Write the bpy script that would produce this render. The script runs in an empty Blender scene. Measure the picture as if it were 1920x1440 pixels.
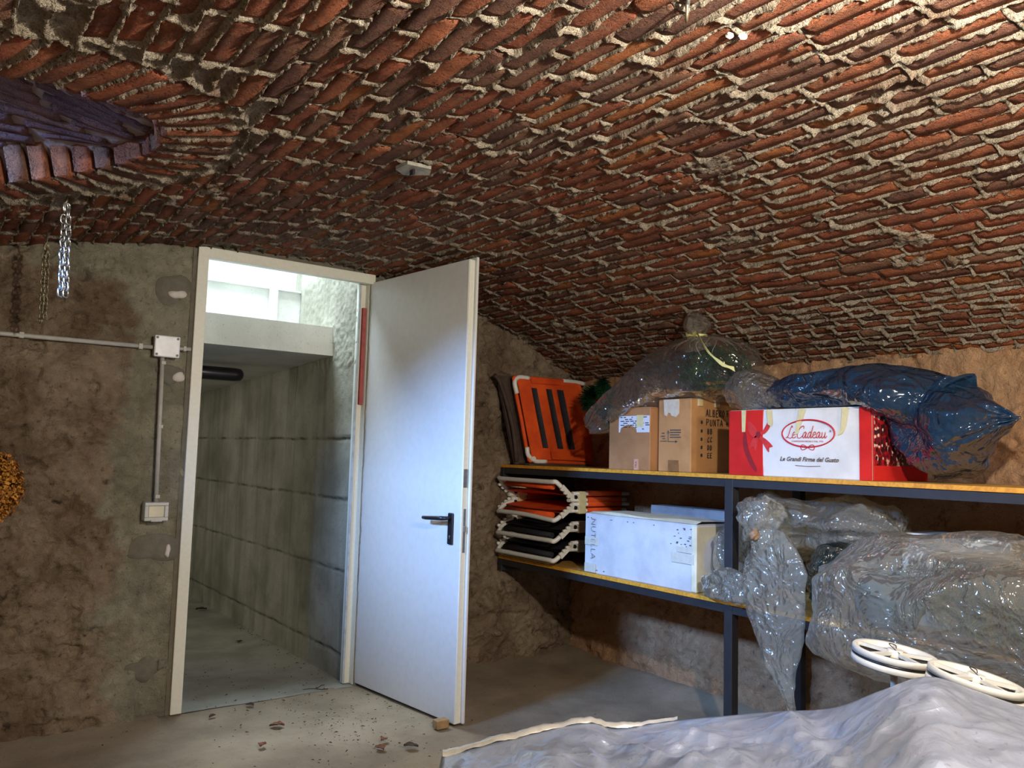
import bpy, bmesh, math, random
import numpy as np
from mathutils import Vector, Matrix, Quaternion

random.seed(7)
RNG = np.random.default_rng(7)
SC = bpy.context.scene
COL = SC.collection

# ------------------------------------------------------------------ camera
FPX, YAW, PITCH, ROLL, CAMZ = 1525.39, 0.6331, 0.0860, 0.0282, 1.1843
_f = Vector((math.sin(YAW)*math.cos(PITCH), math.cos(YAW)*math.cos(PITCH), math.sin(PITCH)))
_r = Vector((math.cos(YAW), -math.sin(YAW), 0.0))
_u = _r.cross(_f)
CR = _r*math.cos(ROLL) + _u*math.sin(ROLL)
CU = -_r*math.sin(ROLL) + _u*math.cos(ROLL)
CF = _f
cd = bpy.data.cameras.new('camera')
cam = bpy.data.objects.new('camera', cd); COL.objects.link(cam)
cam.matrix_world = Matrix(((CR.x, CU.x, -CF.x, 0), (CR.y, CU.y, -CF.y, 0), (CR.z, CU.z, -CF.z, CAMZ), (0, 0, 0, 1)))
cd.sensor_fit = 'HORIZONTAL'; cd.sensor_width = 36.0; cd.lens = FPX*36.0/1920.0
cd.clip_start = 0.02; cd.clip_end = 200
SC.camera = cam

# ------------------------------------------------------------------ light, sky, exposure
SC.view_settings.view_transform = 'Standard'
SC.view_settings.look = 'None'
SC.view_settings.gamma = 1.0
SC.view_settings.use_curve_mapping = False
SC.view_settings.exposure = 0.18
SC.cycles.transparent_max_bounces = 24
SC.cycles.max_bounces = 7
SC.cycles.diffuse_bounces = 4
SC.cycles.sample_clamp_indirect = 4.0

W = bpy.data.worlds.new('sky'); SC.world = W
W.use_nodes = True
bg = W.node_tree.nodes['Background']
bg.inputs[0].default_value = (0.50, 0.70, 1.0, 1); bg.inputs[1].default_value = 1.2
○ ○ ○
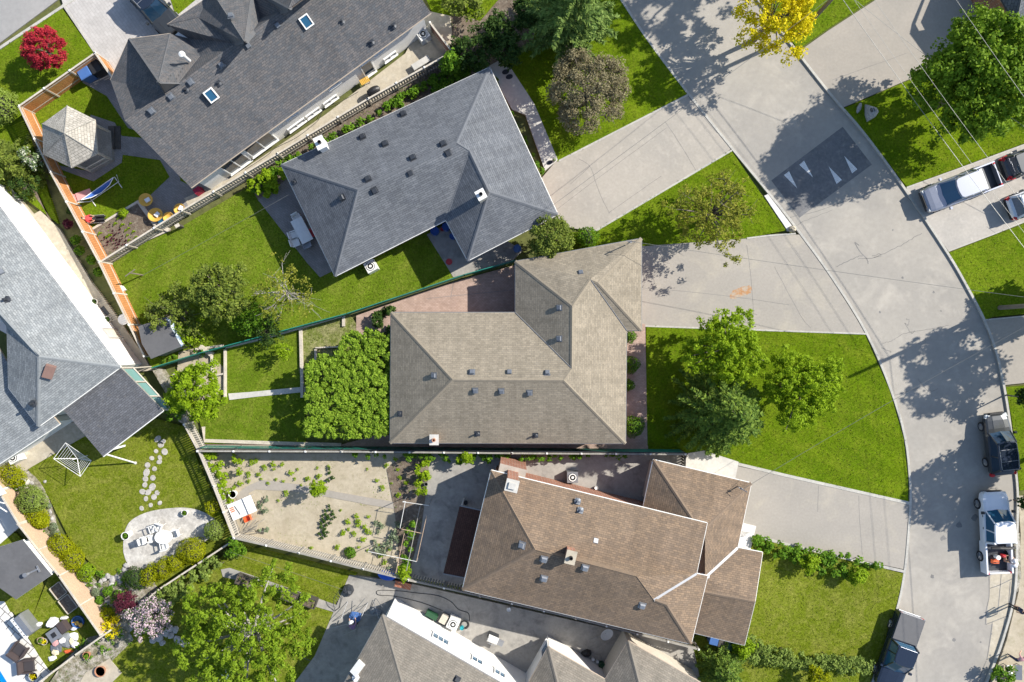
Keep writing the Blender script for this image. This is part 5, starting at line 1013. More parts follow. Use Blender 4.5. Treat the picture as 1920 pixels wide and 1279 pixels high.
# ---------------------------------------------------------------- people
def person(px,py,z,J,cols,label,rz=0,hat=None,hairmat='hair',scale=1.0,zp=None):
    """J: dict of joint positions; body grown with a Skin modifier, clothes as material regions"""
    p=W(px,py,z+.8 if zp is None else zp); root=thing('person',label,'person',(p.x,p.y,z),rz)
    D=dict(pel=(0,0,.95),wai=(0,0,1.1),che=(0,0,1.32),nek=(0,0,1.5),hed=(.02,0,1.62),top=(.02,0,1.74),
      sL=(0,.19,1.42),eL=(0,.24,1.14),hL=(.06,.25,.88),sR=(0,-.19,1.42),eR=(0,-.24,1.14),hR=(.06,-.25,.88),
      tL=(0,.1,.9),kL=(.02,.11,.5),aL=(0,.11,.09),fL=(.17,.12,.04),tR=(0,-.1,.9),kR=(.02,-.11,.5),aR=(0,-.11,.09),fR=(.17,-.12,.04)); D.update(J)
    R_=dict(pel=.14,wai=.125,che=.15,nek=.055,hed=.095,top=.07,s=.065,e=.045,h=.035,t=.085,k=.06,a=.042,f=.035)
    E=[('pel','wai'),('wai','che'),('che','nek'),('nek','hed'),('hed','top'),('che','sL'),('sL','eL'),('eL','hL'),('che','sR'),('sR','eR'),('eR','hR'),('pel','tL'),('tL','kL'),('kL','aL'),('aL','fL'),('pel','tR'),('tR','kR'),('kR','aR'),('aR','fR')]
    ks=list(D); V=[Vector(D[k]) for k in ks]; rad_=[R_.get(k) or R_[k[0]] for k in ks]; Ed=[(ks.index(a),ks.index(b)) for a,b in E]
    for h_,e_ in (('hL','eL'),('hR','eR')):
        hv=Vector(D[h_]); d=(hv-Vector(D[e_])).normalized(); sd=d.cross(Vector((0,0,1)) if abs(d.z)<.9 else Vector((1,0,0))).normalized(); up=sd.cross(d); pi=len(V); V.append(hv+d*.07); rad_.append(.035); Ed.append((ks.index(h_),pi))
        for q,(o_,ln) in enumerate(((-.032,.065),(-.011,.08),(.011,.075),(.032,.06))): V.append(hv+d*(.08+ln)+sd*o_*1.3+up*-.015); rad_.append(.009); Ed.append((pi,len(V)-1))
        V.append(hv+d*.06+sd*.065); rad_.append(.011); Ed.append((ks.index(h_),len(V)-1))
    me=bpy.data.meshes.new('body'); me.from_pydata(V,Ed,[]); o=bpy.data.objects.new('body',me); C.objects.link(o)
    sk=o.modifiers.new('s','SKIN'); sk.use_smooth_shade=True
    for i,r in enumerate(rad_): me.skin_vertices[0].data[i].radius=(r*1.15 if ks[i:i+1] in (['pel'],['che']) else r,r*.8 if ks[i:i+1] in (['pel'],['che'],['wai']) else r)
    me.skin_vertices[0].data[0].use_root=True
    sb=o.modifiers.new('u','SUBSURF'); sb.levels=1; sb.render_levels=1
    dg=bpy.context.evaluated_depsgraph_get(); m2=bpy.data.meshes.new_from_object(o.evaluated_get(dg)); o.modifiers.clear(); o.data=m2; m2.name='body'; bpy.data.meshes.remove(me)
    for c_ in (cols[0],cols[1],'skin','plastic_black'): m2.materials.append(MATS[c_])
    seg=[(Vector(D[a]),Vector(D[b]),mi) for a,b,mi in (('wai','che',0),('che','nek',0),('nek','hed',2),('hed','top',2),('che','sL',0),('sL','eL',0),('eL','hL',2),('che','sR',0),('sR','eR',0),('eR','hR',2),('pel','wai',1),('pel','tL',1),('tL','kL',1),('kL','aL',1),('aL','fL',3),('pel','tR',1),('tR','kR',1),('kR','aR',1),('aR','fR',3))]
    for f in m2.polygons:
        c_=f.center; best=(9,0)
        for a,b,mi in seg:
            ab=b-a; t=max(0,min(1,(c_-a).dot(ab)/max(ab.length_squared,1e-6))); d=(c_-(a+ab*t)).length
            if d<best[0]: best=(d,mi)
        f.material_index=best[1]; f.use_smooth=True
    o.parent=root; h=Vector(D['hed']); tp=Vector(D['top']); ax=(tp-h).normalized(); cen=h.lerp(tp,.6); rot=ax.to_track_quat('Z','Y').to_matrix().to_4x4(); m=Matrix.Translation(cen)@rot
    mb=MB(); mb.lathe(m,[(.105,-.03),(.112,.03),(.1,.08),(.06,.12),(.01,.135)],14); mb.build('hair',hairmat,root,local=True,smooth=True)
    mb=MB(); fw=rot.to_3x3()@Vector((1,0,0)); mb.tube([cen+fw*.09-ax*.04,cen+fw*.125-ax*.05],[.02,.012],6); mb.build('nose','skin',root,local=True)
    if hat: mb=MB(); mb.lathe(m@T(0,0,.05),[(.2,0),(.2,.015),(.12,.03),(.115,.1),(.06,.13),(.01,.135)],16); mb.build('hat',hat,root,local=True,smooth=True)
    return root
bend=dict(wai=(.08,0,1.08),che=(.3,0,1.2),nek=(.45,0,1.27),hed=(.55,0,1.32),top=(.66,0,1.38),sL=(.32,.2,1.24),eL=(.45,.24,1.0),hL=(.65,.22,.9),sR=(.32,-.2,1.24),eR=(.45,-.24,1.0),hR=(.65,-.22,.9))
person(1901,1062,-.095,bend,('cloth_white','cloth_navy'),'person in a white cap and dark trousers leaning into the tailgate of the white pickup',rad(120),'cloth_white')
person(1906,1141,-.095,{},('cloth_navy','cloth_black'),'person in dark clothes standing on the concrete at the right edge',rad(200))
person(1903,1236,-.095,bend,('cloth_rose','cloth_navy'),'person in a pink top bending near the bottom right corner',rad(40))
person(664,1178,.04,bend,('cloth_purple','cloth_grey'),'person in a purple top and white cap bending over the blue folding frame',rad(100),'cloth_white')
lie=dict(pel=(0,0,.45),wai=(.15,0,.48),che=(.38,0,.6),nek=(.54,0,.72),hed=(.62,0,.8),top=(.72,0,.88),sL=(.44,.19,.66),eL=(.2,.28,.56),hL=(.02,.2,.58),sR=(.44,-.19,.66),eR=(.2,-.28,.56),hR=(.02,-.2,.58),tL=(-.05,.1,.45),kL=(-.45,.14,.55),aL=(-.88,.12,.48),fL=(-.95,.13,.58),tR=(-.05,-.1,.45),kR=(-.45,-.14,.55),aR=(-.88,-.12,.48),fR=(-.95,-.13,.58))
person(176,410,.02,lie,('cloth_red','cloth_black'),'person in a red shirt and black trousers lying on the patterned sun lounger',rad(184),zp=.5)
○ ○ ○
● THE EXERCISE
With the pictures removed from your copy, retype the lines above from the one that contains "Write the bpy" through the one that contains "COL = SC.collection", exactly.

● OUTPUT FOR THIS EXERCISE
Write the bpy script that would produce this render. The script runs in an empty Blender scene. Measure the picture as if it were 1920x1440 pixels.
import bpy, bmesh, math, random
import numpy as np
from mathutils import Vector, Matrix, Quaternion

random.seed(7)
RNG = np.random.default_rng(7)
SC = bpy.context.scene
COL = SC.collection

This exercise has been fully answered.